Here $\mathbf v$ and $\mathbf u$ are same dimensional vectors used to shorten things up and $\varphi$ is our substitution. What is really intersting about this formula is the differential on the RHS. $|\det(D\varphi)(\mathbf u)|$ refers to the absolute value of the so-called Jacobian Determinant, which is a matrix consisting of partial derivatives of every $\varphi(u_i)$ w.r.t. every $u_i$. Note that for the case that we are dealing with $1$-dimensional functions $(1)$ is just our well-known Integration By Substitution.

Let us get back to the given case. We want to compute the following integral using the subsitutions $x=vt$ and $y=v(1-t)$ (note that there is a little mistake within your post as pointed out by kimchi lover)

$$\int_0^\infty\int_0^\infty x^{m-1}y^{n-1}e^{-(x+y)}\mathrm dx\mathrm dy$$

What we need to compute now are $1.$ the absolute value of the Jacobian Determinant and $2.$ the new borders of integration. The first one is quite simple since we get that

$$|\det(D\varphi(v,t))|=\begin{vmatrix}\frac{\partial}{\partial v}(vt)&\frac{\partial}{\partial t}(vt)\\\frac{\partial}{\partial v}(v(1-t))&\frac{\partial}{\partial t}(v(1-t))\end{vmatrix}=\begin{vmatrix}t&v\\1-t&-v\end{vmatrix}=|-vt-(1-t)v|=|-v|=v$$

Thus, we know that $\mathrm dx\mathrm dy=v~\mathrm dv\mathrm dt$. Since $0<x<\infty$ and $0<y<\infty$ we get by the relation $v=x+y$ and $t=\frac x{x+y}$ that $0<v<\infty$ and $0<t<1$ as our new borders (to be honest this part is tricky sometimes).

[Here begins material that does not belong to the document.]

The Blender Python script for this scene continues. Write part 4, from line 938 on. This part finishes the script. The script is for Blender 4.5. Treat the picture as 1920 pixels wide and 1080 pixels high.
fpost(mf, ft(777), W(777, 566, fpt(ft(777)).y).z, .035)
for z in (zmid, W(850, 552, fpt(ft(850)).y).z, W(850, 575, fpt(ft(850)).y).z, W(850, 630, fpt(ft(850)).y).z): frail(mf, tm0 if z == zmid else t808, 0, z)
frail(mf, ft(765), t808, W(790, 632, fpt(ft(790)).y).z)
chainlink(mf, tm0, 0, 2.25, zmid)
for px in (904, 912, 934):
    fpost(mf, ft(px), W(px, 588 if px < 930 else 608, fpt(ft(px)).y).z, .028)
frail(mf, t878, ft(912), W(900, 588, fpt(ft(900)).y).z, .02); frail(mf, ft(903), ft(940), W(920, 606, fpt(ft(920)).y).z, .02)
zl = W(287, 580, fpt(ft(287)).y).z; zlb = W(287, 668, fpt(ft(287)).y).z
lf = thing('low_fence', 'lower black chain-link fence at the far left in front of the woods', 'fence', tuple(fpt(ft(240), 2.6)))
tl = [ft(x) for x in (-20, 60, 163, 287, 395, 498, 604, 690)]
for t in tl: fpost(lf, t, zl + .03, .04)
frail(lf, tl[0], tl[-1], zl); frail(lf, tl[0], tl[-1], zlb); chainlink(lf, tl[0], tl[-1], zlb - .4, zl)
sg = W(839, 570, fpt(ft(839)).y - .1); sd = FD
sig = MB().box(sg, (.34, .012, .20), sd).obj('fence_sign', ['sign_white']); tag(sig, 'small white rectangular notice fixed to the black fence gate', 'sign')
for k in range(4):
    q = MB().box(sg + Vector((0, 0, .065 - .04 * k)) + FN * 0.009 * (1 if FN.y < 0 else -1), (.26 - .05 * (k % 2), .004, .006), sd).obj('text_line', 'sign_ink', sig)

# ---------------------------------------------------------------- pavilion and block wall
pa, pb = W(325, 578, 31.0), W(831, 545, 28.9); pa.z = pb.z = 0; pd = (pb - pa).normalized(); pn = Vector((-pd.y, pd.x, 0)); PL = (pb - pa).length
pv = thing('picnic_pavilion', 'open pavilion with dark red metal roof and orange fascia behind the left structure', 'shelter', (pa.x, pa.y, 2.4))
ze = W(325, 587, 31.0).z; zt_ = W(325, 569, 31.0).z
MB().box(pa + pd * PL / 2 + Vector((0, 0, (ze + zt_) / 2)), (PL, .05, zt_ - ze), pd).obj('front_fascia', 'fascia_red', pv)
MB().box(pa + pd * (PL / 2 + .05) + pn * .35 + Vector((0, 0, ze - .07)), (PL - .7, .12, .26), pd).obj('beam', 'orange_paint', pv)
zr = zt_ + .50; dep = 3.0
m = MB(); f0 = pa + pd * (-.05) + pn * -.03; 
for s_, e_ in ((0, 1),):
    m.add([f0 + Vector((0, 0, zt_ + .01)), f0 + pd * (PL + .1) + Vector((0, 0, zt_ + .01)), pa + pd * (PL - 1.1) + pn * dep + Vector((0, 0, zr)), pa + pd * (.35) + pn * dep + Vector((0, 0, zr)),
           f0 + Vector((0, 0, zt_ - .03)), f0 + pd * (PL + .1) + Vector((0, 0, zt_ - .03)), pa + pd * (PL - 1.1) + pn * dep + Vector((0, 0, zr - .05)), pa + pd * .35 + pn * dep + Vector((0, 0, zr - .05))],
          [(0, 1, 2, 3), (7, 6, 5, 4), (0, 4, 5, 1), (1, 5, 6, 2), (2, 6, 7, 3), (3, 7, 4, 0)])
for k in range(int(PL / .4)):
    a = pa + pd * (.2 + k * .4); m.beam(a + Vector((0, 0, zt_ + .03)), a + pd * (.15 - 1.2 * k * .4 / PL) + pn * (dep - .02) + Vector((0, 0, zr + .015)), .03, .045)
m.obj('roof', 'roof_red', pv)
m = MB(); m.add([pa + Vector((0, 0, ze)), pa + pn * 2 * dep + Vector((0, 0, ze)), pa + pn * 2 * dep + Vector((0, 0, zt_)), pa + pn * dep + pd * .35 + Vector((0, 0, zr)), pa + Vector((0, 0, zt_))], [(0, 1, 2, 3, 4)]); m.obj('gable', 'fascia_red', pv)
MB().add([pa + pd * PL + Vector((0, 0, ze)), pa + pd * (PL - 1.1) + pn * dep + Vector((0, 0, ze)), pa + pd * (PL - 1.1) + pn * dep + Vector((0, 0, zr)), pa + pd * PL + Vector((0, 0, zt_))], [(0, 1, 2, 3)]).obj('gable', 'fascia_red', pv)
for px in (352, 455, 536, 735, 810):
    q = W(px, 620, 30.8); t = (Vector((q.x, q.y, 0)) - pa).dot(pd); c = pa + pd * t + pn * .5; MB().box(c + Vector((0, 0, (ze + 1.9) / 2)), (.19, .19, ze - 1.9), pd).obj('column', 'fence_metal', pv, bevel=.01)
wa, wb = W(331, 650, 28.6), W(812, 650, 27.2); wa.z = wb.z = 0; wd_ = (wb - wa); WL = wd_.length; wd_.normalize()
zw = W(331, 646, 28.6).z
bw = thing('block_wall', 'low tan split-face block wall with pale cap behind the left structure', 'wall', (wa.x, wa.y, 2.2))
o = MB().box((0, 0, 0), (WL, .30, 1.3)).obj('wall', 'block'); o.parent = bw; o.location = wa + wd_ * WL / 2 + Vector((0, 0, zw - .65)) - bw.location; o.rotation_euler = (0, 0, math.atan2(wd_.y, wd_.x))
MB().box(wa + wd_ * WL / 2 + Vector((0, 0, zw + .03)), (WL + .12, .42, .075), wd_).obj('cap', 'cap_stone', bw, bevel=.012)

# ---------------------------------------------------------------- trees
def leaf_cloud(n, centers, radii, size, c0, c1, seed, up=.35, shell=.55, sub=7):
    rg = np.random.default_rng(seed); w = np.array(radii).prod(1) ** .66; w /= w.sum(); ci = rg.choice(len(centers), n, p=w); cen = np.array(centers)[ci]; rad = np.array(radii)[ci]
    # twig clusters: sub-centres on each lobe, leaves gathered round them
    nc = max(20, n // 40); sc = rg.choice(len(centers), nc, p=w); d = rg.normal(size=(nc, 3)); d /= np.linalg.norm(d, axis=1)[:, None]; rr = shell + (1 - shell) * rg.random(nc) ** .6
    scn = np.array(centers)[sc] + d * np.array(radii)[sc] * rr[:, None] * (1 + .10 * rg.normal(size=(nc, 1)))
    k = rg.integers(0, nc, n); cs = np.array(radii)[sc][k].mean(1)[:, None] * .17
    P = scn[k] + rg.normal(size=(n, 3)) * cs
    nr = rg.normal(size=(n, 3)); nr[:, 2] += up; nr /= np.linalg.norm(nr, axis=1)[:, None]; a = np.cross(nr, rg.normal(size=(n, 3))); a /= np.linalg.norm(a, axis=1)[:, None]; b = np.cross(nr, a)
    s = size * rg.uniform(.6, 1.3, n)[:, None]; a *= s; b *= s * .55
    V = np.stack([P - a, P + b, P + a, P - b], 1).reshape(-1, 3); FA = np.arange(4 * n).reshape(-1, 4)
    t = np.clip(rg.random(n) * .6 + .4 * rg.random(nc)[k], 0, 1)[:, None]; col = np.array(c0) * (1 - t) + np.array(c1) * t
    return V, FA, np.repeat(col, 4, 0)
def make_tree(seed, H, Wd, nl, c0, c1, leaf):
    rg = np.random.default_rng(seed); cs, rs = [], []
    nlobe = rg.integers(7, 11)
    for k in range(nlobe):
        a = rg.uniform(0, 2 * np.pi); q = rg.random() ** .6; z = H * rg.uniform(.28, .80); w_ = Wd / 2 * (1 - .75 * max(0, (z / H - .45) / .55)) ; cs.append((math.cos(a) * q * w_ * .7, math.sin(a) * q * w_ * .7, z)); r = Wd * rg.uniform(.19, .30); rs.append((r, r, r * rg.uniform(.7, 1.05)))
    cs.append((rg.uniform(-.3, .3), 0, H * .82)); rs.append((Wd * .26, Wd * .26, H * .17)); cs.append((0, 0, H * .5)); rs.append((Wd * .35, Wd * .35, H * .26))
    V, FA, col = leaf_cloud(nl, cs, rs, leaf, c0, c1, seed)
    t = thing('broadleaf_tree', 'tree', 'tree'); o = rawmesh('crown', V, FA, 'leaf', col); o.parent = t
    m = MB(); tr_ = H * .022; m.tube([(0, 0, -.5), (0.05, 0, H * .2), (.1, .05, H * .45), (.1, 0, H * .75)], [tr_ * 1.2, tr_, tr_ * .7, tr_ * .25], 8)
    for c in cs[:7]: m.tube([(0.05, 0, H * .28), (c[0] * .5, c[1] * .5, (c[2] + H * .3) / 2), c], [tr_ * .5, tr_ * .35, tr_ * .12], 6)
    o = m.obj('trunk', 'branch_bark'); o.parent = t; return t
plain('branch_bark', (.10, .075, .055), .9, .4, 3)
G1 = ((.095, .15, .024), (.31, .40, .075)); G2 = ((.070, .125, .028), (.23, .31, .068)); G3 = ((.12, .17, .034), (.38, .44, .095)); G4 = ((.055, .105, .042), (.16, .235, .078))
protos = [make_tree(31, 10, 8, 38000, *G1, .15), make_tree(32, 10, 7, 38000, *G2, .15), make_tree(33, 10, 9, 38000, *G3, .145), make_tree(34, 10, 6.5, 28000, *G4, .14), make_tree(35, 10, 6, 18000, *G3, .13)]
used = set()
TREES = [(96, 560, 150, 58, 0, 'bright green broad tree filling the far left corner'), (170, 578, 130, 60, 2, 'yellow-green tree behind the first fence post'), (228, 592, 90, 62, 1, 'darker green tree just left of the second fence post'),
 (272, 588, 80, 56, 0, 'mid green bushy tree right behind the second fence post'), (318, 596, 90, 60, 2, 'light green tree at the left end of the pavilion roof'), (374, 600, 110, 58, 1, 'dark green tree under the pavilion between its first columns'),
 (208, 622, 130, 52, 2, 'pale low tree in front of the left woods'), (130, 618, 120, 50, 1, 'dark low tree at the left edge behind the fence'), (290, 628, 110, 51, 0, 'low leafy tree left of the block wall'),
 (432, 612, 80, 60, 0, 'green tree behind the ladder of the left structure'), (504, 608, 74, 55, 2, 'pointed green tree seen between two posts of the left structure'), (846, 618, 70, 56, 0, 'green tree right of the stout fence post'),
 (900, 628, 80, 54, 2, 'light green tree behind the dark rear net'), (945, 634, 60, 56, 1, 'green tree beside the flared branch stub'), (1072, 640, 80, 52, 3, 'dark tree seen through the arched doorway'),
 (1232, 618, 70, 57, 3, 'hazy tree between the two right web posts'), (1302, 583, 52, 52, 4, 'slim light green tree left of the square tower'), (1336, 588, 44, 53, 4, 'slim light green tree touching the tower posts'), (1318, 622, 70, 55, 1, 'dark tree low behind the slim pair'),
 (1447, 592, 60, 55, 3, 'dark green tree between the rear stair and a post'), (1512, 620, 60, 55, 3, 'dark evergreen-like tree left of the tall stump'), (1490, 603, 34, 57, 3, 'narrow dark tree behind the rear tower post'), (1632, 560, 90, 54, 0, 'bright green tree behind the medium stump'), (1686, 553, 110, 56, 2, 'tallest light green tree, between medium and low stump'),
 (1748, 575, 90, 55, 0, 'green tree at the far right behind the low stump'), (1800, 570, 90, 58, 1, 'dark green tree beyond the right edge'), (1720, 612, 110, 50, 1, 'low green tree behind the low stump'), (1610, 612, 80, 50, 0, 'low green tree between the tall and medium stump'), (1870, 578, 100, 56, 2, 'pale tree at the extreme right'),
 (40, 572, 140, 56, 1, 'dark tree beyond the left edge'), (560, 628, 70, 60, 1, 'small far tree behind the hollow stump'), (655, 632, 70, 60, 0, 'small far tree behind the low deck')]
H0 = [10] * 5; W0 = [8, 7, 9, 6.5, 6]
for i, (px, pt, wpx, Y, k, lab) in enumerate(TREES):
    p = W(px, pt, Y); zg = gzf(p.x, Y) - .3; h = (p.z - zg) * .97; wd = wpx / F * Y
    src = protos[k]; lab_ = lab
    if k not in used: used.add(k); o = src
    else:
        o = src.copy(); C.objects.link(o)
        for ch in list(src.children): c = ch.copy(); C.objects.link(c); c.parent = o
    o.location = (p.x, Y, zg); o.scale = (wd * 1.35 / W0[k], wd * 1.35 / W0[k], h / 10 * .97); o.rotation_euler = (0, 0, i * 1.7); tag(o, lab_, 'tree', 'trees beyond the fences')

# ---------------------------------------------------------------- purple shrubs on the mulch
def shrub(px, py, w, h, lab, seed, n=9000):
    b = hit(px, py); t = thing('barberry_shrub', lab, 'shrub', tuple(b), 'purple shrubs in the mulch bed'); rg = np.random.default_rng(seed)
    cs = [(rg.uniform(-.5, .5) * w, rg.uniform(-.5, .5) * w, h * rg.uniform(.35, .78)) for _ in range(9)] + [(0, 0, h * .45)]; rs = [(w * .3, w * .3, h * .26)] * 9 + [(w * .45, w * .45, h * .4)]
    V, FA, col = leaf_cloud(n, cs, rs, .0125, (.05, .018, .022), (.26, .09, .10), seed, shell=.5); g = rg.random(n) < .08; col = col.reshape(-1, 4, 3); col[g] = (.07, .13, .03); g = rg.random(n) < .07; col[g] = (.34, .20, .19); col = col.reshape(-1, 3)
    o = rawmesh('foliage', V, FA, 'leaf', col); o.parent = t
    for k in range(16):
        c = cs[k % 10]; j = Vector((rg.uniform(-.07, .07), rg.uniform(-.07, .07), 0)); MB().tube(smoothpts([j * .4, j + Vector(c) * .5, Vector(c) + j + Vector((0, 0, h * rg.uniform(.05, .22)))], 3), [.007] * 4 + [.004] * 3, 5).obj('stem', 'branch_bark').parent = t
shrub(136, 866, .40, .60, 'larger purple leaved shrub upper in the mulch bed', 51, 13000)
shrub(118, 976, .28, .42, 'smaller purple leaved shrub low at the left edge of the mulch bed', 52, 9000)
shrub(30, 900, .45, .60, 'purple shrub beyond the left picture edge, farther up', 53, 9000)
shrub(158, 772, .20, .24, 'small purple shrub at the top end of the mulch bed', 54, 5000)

Combining what we have accomplished before we finally obtain by $(1)$ that

$$\therefore~\int_0^\infty\int_0^\infty x^{m-1}y^{n-1}e^{-(x+y)}\mathrm dx\mathrm dy=\int_0^1\int_0^\infty (vt)^{m-1}(v(1-t))^{n-1}e^{-v}v~\mathrm dv\mathrm dt$$

From hereon it is rather easy to be finished, i.e. splitting up the double integral, applying the defintions of the Gamma and the Beta Function and you are done.